Виктория понимала, что попала в западню.
Ей, как воздух, нужна была забота и ласка мужа, только они не давали ей захлебнуться отчаянием. Она готова была поступиться многим – личной свободой, самооценкой и красотой, – но требовала взамен его любви. Ее личность растворялась в Альберте – точнее, их личности сливались воедино, образуя «мы» там, где раньше были два «я».
Глава 12. Новый друг лучше старых двух
Несмотря на страхи, что из-за родов она не сможет вести активный образ жизни, Виктория вернулась к прежним занятиям.
Любительница оперы, она обрела в Альберте родственную душу. Вместе с фрейлинами и приглашенными певцами, они давали в Букингемском дворце концерты, на которых исполняли арии из Россини, Гайдна, Мендельсона. К последнему Виктория была особенно неравнодушна, и в 1842 году Альберт пригласил герра Мендельсона сыграть для жены.
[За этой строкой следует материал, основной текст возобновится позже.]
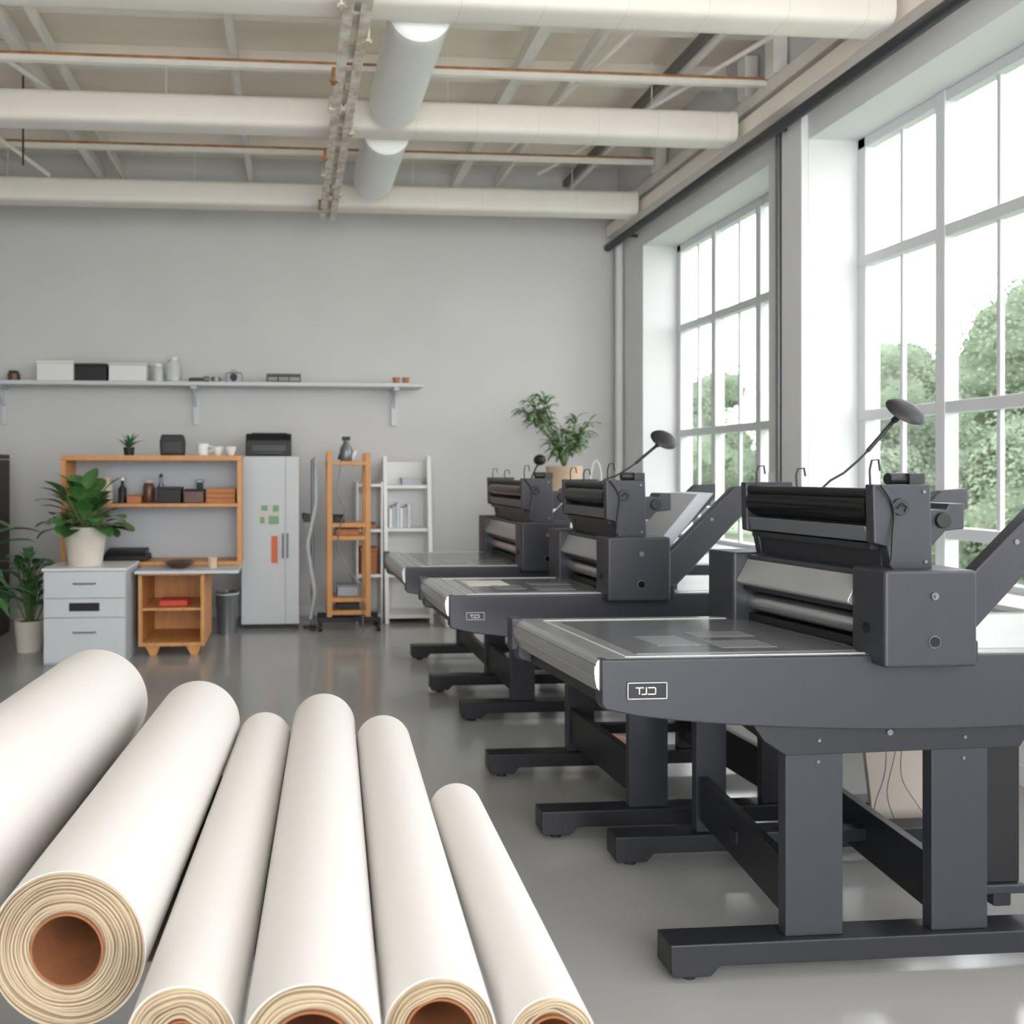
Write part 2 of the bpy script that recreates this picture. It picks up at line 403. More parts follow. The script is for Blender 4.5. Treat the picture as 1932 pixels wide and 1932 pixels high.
    G().prism([(hx + .005, 1.335), (hx + .07, 1.335), (hx + .07, 1.282), (hx + .02, 1.288)], 'y', .055, D - .08).shear(k).obj('scale_strip', M_GREYP, hd, bevel=.003)
    G().box(hx + .025, hx + .07, .055, D - .08, 1.264, 1.282).shear(k).obj('blade_holder', M_DARK2, hd)
    g = G(); g.cyl((hx + .085, .012, 1.395), (hx + .085, .021, 1.395), .026, seg=24)
    g.obj('dial', M_DARK2, hd, bevel=.002)
    G().tube([(hx + .07, .01, 1.39), (hx + .085, .008, 1.405), (hx + .10, .01, 1.395), (hx + .095, .01, 1.38)], .003, 6).obj('dial_lever', M_BLKM, hd)
    G().cyl((hx + .16, .016, 1.44), (hx + .16, .021, 1.44), .005, seg=12).obj('screw', M_STEEL, hd)
    G().cyl((hx + .165, .016, 1.23), (hx + .165, .021, 1.23), .005, seg=12).obj('screw', M_STEEL, hd)
    G().prism([(hx + .18, 1.385), (hx + .26, 1.385), (hx + .268, 1.403), (hx + .318, 1.403), (hx + .318, 1.325), (hx + .25, 1.318), (hx + .22, 1.285), (hx + .18, 1.28)], 'y', .05, .15).obj('motor_bracket', M_DARK, hd, bevel=.005, seg=3)
    G().cyl((hx + .245, .040, 1.352), (hx + .245, .055, 1.352), .024, seg=24).obj('motor_knob', M_BLKM, hd, bevel=.003)
    g = G(); g.cyl((hx + .1, .09, 1.478), (hx + .16, .09, 1.478), .019, seg=20); g.box(hx + .15, hx + .2, .06, .12, 1.458, 1.495)
    g.obj('top_clamp', M_DARK2, hd, bevel=.003)
    for yy, hh in ((.06, .075), (D * .55, .05), (D - .1, .06)):
        xx = hx + .03
        G().tube([(xx, yy, 1.43), (xx - .003, yy, 1.46 + hh * .6), (xx + .004, yy, 1.46 + hh), (xx + .025, yy, 1.462 + hh), (xx + .03, yy, 1.45 + hh * .7)], .003, 6).shear(k).obj('wire_hook', M_BLKM, hd)
    pts = []
    for i in range(25):
        f = i / 24
        pts.append((hx + .015 + .05 * math.sin(f * 3.1) + .010 * math.sin(f * 8), .008 + .006 * math.sin(f * 5) - (.045 if f > .93 else 0) * (f - .93) / .07, 1.46 - .26 * f))
    G().tube(pts, .0035, 8).obj('cable', M_BLKM, hd)
    if lamp:
        lm = bpy.data.objects.new('work_lamp', None); COL.objects.link(lm); lm.parent = t
        b0 = Vector((hx + .10, D * .6, 1.44)); tip = b0 + Vector((.25, -.03, .245)) + Vector(lampoff)
        dv = tip - b0
        arm = [b0 + dv * f + Vector((0, 0, zz)) for f, zz in ((0, 0), (.12, .0), (.3, -.018), (.5, -.022), (.62, -.02), (.75, -.008), (1, 0))]
        G().tube(arm, .004, 8).obj('lamp_arm', M_BLKM, lm)
        G().cyl(arm[4], tip, .007, seg=10).obj('lamp_sleeve', M_BLKM, lm)
        n = Vector((.12, -.70, .68)).normalized()
        sh = G().lathe([(0, .016), (.03, .014), (.052, .009), (.062, 0), (.066, -.006), (.062, -.008), (.045, -.014), (.02, -.02), (0, -.022)], seg=40).obj('lamp_shade', M_BLKM, lm)
        sh.rotation_euler = n.to_track_quat('Z', 'Y').to_euler(); sh.location = tip + Vector((.02, -.02, .025))
        G().cyl(tip - Vector((.01, 0, .01)), tip + Vector((.01, -.008, .012)), .011, seg=12).obj('lamp_joint', M_BLKM, lm)
    # tilted outfeed tray
    tr = bpy.data.objects.new('outfeed_tray', None); COL.objects.link(tr); tr.parent = t
    ax = bx + W + .02
    arm2 = [(ax, .96), (ax + .02, 1.10), (ax + .36, 1.43), (ax + .47, 1.44), (ax + .47, 1.37), (ax + .09, .98), (ax + .09, .95)]
    for ya in (.10, D - .14):
        G().prism(arm2, 'y', ya, ya + .045).obj('tray_arm', M_DARK, tr, bevel=.008, seg=3)
        G().cyl((ax + .25, ya - .003, 1.28), (ax + .25, ya + .002, 1.28), .008, seg=16).obj('arm_bolt', M_STEEL, tr)
    if paper:
        G().prism([(ax - .02, 1.11), (ax + .22, 1.395), (ax + .30, 1.40), (ax + .06, 1.115)], 'y', .17, D - .15).obj('sloping_sheet', M_CABG2, tr, bevel=.003)
    # stand
    st = bpy.data.objects.new('stand', None); COL.objects.link(st); st.parent = t
    lx = [a - x0 for a in legsx]
    fx1 = min(lx[1] + wide + .55, L - .05)
    zf = .115
    for i, (fy, fxw, ls, fw_) in enumerate(feet):
        f0 = fxw - x0; ya, yb = fy - y0, fy - y0 + .09
        pts = [(f0, zf), (fx1, zf), (fx1, .02), (fx1 - .13, .02), (fx1 - .15, .048), (f0 + .15, .048), (f0 + .135, .03), (f0 + .12, .018), (f0 + .01, .018), (f0, .03)]
        G().prism(pts, 'y', ya, yb).obj('foot', M_DARK2, st, bevel=.005, seg=2)
        for cx in (f0 + .07, fx1 - .07):
            G().cyl((cx, ya + .045, 0), (cx, ya + .045, .02), .026, seg=20).obj('levelling_pad', M_BLKM, st)
        for q, lxx in enumerate(lx):
            zz = .80 if 0 <= ya and yb <= D else .74
            G().box(lxx + ls, lxx + ls + fw_, ya + .02, ya + .058, zf, zz).obj('leg', M_DARK, st, bevel=.004)
    ya0 = feet[0][0] - y0; ya1 = feet[1][0] - y0
    ap = lx[0] + feet[0][2]
    G().prism([(ap - .14, .80), (lx[1] + wide + .2, .80), (lx[1] + wide + .1, .665), (ap, .655), (ap - .07, .70)], 'y', ya0 + .015, max(ya0 + .05, .06)).obj('apron', M_DARK2, st, bevel=.004)
    G().box(ap, lx[1] + wide, ya1 + .03, ya1 + .07, .66, .80).obj('apron', M_DARK2, st, bevel=.004)
    def rail(i, j, lxx, za, zb):
        xa = lxx + feet[i][2] + .015; xb = lxx + feet[j][2] + .015
        a_ = feet[i][0] - y0 + .058; b_ = feet[j][0] - y0 + .02
        G().prism([(xa, a_), (xa + .035, a_), (xb + .035, b_), (xb, b_)], 'z', za, zb).obj('side_rail', M_DARK2, st, bevel=.004)
    for lxx in lx:
        rail(0, 1, lxx, .64, .74); rail(0, 1, lxx, .16, .33)
        if len(feet) > 2: rail(1, 2, lxx, .16, .27)
    for q, lxx in enumerate(lx):
        for zz in (.635, .70):
            yb_ = ya0 + (.02 if zz < .65 else .015)
            G().cyl((lxx + feet[0][2] + wide * .5 + .01, yb_ - .004, zz), (lxx + feet[0][2] + wide * .5 + .01, yb_ + .006, zz), .005, seg=12).obj('bolt', M_STEEL, st)
    G().cyl(((lx[0] + lx[1] + wide) / 2, ya0 + .009, .72), ((lx[0] + lx[1] + wide) / 2, ya0 + .02, .72), .009, seg=16).obj('bolt', M_STEEL, st)
    # linkage under the bed
    xm = (lx[0] + wide + lx[1]) * .5
    lk = bpy.data.objects.new('lift_linkage', None); COL.objects.link(lk); lk.parent = t
    yy = D * .75
    for d_ in (-.02, .03):
        G().cyl((xm - .06 + d_, yy, .80), (xm + .0 + d_, yy - .1, .36), .011, seg=12).obj('piston_rod', M_BLKM, lk)
    G().cyl((xm - .03, yy - .07, .52), (xm + .02, yy - .11, .30), .022, seg=16).obj('piston', M_DARK2, lk)
    g = G(); g.box(xm - .07, xm + .1, yy - .14, yy - .05, .27, .305); g.cyl((xm - .03, yy - .16, .30), (xm - .03, yy - .05, .30), .022, seg=12)
    g.box(xm - .02, xm + .0, yy - .14, yy - .1, .24, .32)
    g.obj('pivot_bracket', M_BLKM, lk, bevel=.005)
    G().box(lx[0] + .05, lx[1] + .1, yy - .12, yy - .07, .22, .265).obj('cross_beam', M_DARK2, lk, bevel=.005)
    if plate:
        px = .075; npz = .865; cc = (px, 0, npz)
        pl = G().box(px, px + .118, -.004, .002, npz - .024, npz + .024).scale(plate, cc).obj('name_plate', M_BLK, t, bevel=.003)
        g = G(); e = .0018
        for (a, b, c, d) in ((px, px + .118, npz + .0222, npz + .024), (px, px + .118, npz - .024, npz - .0222), (px, px + e, npz - .024, npz + .024), (px + .118 - e, px + .118, npz - .024, npz + .024)):
            g.box(a, b, -.0055, -.003, c, d)
        g.scale(plate, cc).obj('plate_border', M_GLYPH, pl)
        g = G(); zz = npz; q = px + .024; u = .0014
        g.box(q, q + .024, -.0055, -.003, zz + .009 - u, zz + .009 + u); g.box(q + .011 - u, q + .011 + u, -.0055, -.003, zz - .010, zz + .009)
        g.box(q + .032 - u, q + .032 + u, -.0055, -.003, zz - .010, zz + .009 + u); g.box(q + .018, q + .032, -.0055, -.003, zz - .010 - u, zz - .010 + u)
        g.box(q + .037, q + .058, -.0055, -.003, zz + .009 - u, zz + .009 + u); g.box(q + .037, q + .058, -.0055, -.003, zz - .010 - u, zz - .010 + u); g.box(q + .058, q + .058 + 2 * u, -.0055, -.003, zz - .009, zz + .008)
        g.scale(plate, cc).obj('plate_letters', M_GLYPH, pl)
    return t

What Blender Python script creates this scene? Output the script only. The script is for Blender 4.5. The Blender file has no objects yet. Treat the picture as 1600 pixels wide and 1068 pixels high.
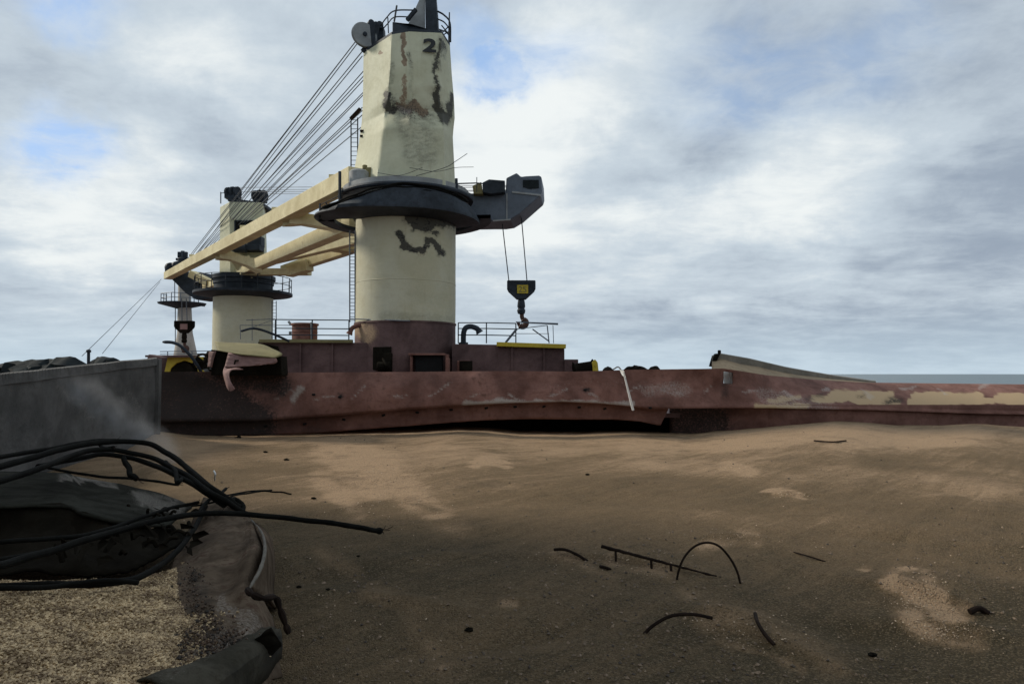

Композитор был очарован превосходным немецким королевы, равно как и ее непринужденными манерами. Во время одного из его визитов порывы ветра сдул нотные листы с органа, и Виктория, а вместе с ней и Альберт, опустились на пол, чтобы их собрать. Поистине трогательная забота!
Оба отличались неуемной энергией. Фрейлины едва поспевали за королевой-спортсменкой, но Альберт во всем был ей под стать. Пожалуй, только охота и спорт примирили его с новыми ландшафтами, которые поначалу такими неуютными. Конечно, не обходилось и без досадных происшествий. «Третьего дня, катаясь на коньках по озерцу в саду Букингемского дворца, я по случайности проломил лед, – писал Альберт 12 февраля 1841 года. – Я скользил к Виктории, стоявшей на берегу со своими фрейлинами, но в нескольких метрах от берега бултыхнулся в воду и барахтался две-три минуты, прежде чем выбраться на поверхность. Единственной, кто не пал духом и оказал мне помощь, была Виктория, тогда как ее фрейлины лишь громко звали на помощь».